Preakness 2013 Post Positions: Complete Listing for Every Horse

Richard Langford@@noontide34Correspondent IMay 15, 2013

BALTIMORE, MD - MAY 15:  Kentucky Derby winner Orb gets a blanket put on him by exercise rider Jennifer Patterson and trainer Shug McGaughey 
following a workout in preparation for the 138th Preakness Stakes at Pimlico Race Course on May 15, 2013 in Baltimore, Maryland.  (Photo by Rob Carr/Getty Images)
Rob Carr/Getty Images

With just nine horses in the field for the 9.5 furlong Preakness Stakes, post position is not going to be a huge factor. However, those post positions are set, and history tells us there are certainly favored positions. We all know these horses and jockeys will take any advantage they can get. 
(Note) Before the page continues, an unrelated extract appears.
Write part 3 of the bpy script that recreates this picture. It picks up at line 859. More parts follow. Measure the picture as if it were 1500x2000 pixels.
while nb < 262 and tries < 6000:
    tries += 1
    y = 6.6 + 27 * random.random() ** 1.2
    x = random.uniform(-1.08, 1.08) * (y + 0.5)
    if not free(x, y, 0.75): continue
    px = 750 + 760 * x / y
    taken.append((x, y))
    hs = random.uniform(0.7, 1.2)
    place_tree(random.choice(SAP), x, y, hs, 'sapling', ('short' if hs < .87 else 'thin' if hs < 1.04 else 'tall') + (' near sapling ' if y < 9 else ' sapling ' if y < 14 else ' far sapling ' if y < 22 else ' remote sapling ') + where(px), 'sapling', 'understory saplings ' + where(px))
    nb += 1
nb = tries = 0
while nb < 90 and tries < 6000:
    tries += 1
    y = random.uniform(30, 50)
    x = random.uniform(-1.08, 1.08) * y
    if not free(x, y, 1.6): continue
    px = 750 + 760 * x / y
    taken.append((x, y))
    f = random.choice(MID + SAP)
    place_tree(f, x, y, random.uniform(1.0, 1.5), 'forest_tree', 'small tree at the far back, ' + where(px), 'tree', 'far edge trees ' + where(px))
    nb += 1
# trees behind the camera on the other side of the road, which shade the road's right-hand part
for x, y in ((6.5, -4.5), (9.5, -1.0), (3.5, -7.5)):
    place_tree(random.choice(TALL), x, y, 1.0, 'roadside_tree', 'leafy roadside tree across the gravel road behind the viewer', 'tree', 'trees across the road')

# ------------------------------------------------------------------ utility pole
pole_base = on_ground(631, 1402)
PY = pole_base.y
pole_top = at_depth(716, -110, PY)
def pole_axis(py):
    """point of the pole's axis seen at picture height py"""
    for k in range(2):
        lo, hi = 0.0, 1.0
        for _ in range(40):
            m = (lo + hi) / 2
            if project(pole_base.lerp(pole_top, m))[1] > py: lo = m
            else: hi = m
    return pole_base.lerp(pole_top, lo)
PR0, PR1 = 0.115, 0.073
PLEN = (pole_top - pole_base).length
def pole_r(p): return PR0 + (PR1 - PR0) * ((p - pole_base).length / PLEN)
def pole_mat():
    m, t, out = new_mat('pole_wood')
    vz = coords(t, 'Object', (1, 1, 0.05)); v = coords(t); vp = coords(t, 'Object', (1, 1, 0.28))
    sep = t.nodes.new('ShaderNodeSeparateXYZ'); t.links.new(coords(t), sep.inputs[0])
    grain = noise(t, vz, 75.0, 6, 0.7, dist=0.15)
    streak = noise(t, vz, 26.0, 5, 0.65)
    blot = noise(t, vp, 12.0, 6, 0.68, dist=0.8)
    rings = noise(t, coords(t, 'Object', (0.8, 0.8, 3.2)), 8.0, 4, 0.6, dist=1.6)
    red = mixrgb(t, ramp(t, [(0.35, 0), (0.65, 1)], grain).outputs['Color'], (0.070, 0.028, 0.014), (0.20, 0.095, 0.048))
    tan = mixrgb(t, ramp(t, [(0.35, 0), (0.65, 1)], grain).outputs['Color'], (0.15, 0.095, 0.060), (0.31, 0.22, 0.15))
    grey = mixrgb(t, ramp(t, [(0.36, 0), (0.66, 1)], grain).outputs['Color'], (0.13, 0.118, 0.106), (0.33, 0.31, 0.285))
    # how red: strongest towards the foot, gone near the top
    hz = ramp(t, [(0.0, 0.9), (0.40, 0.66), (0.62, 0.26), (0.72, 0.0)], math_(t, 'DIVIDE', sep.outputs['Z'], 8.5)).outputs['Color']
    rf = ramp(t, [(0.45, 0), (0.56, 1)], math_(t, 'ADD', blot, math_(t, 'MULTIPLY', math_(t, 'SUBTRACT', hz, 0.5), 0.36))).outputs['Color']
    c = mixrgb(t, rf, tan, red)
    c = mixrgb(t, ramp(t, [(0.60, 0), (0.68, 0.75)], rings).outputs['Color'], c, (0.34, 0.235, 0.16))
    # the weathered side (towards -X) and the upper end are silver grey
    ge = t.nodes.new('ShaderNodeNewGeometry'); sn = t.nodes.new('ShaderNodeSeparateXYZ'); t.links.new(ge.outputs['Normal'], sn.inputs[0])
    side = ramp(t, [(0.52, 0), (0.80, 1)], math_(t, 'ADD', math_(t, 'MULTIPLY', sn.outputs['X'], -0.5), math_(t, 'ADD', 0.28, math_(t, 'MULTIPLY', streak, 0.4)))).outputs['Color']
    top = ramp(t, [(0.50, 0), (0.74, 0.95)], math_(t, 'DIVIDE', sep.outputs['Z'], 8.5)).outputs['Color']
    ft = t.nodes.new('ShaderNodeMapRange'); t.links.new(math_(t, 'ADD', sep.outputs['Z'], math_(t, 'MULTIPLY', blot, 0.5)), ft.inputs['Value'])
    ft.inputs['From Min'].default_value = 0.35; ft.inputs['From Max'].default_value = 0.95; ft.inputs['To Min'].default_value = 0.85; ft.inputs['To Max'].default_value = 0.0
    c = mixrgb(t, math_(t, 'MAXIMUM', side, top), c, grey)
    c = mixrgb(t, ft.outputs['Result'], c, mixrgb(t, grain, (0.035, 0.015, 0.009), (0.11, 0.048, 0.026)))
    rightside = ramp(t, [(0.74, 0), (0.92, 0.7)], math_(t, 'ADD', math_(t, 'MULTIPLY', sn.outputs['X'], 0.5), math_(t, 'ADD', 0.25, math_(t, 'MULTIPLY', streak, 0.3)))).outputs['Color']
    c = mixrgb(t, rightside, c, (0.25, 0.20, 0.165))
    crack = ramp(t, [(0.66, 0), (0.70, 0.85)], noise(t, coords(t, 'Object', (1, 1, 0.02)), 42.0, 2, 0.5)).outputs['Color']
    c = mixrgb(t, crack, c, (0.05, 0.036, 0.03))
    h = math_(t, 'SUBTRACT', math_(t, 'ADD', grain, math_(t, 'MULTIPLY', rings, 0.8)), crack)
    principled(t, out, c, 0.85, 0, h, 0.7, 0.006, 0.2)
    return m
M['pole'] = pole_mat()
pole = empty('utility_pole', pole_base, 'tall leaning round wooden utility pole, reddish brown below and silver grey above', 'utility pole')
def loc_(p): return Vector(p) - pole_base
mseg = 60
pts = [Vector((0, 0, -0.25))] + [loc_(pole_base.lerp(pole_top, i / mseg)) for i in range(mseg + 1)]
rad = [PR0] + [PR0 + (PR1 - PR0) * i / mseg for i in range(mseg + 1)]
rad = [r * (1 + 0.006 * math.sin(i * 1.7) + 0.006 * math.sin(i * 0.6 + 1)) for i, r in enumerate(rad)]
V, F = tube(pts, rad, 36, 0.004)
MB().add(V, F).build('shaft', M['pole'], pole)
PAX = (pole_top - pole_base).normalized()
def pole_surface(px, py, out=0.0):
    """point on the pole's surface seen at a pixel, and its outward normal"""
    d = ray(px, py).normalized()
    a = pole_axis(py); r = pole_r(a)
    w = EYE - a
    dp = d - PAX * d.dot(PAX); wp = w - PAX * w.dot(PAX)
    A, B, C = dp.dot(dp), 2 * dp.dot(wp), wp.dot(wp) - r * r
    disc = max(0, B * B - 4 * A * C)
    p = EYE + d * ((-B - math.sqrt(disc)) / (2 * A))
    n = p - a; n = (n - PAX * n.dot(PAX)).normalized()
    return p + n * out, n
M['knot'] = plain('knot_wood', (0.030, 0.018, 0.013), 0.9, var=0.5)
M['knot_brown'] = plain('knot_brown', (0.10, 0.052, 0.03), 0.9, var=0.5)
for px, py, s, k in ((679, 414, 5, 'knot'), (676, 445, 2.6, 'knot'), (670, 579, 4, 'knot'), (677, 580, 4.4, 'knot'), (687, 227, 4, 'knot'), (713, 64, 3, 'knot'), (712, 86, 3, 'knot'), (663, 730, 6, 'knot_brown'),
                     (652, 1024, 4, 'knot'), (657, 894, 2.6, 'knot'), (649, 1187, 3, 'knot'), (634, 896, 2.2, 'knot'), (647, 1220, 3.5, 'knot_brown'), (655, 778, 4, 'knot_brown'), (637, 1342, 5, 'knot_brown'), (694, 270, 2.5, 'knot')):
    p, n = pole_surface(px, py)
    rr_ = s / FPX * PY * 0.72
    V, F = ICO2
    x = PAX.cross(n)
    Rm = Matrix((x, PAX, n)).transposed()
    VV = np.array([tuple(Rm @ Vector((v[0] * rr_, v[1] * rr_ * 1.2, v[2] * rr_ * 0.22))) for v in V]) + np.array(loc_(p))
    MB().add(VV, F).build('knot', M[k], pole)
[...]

When these horses do line up in their posts, all eyes will be on Orb as he tries to complete the second leg of the Triple Crown. Joel Rosario will again get the mount on the Shug McGaughey-trained horse. 

Orb looked dominant at the Kentucky Derby and there is little to suggest he won't be able to add a Preakness victory to his resume as he attempts to become the first Triple Crown winner since 1978. 

Check out the vitals for the race and the post positions. Then I'll offer up a look at how the different posts have fared throughout history. 


Race Info

Where: Pimlico Race Course, Baltimore, Md.

When: Saturday, May 18

Post Time: 6:20 p.m. ET

Purse: $1 million

Television: NBC Sports Network


Post Horse Jockey Trainer Odds
1 Orb Joel Rosario
Shug McGaughey
2 Goldencents
Kevin Krigger
Doug O’Neill
3 Titletown Five  Julien Leparoux  D. Wayne Lukas  30-1
4 Departing  Brian Hernandez Jr  Albert M. Stall, Jr  6-1
5 Mylute  Rosie Napravnik  Tom Amoss  5-1
6 Oxbow  Gary Stevens  D. Wayne Lukas  15-1
7 Will Take Charge  Mike Smith  D. Wayne Lukas  12-1
8 Govenor Charlie  Martin Garcia  Bob Baffert  12-1
9 Itsmyluckyday  John Velazquez  Eddie Plesa Jr.  10-1

*Morning line via KY Derby Contenders' Twitter feed.


Post Position Breakdown

As stated above, post position at the Preakness is not a huge factor. Unlike in the huge field of the Kentucky Derby, there won't be an intense push for the rail at the Preakness. 

These nine horses will have plenty of time to get into position before the first turn, and there should be plenty of space. 

Still, there is no doubt that some of these post positions have been stronger than others. 


Worst Post Positions

Post No. 9 is the defending champion, as I'll Have Another took the crown leaving from the ninth spot last year. That same feat was also accomplished by FunnyCide in 2003.

However, we have to go all the way back to Canonero in 1971 to find a winner from the ninth post prior to that, and the ninth post been the home of the Preakness winner just four times total. This is by far the lowest of all the post positions being used for this race. 

The second lowest is the first post. That position has fielded just nine winners and hasn't done so since Tabasco Cat in 1994. 


Best Post Positions

The sixth post leads the way in all-time wins with a whopping 15. Smarty Jones was the last Preakness winner to start out of No. 6. He took the top spot in 2004.

While No. 6 leads the way, it is surrounded by success. The fourth post has produced 12 winners and the second, third and seventh posts all have been home to 11 winners.


Final Word on Preakness Post Positions

Don't let the post position draw persuade you out of a horse you have confidence in. We need no further evidence of this than post No. 9. It has a thin list of winners, but tremendous recent success with two winners since 2003.

Also, with such a small field, it is not going to be that big of a factor. 

However, if you are torn between two or more horses, why not lean on post history to help come to a conclusion? There are certainly handicapping methods that have been used over the ages that have far less merit than this.